The human ability to learn quickly about causal relationships requires abstract knowledge that provides constraints and biases regarding what relationships are possible and likely. There has been a long and vigorous debate about the extent to which these biases are learned. Psychologists and philosophers since Plato's time have tried to answer this question with a wide range of techniques, including arguments from intuition, proofs giving bounds on what is learnable, and experimentation.

Hierarchical Bayesian models are a relatively new tool that allows us to address the question of causal induction with a directness that was impossible in the past. Bayesian models solve problems by combining a priori expectations with evidence to learn about unobservable variables like category membership or status as a cause. Using a hierarchical organization allows those expectations to be learned, shaped by yet more abstract inductive biases. Using these models, we can develop hypotheses about the origins of abstract knowledge and make precise predictions which can then be tested experimentally. In some cases, these models reveal new ways to learn abstract properties of the world, and more specifically, causal relationships.

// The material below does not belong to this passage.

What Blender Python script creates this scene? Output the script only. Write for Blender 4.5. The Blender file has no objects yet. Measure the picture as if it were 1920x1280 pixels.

Here I will discuss two kinds of abstract knowledge: knowledge about the forms of causal relationships, and knowledge about the nature of the preferences that cause people to make the choices they do. First, I will show that people can learn that a causal relationship takes a particular form and use that knowledge in their later inferences, consistent with the predictions of a hierarchical Bayesian model. In addition, I will describe experiments with adults and children that indicate that adults' strong inductive biases about the forms of causal relationships may be the result of long experience, rather than innate constraints. Second, I will use a model from economics to explain a range of developmental findings in preference learning, including a shift in which children come to treat other people as having distinct preferences. In both cases, the hierarchical Bayesian models explain developmental differences, offer new predictions about causal learning, and offer a broader view of causal induction.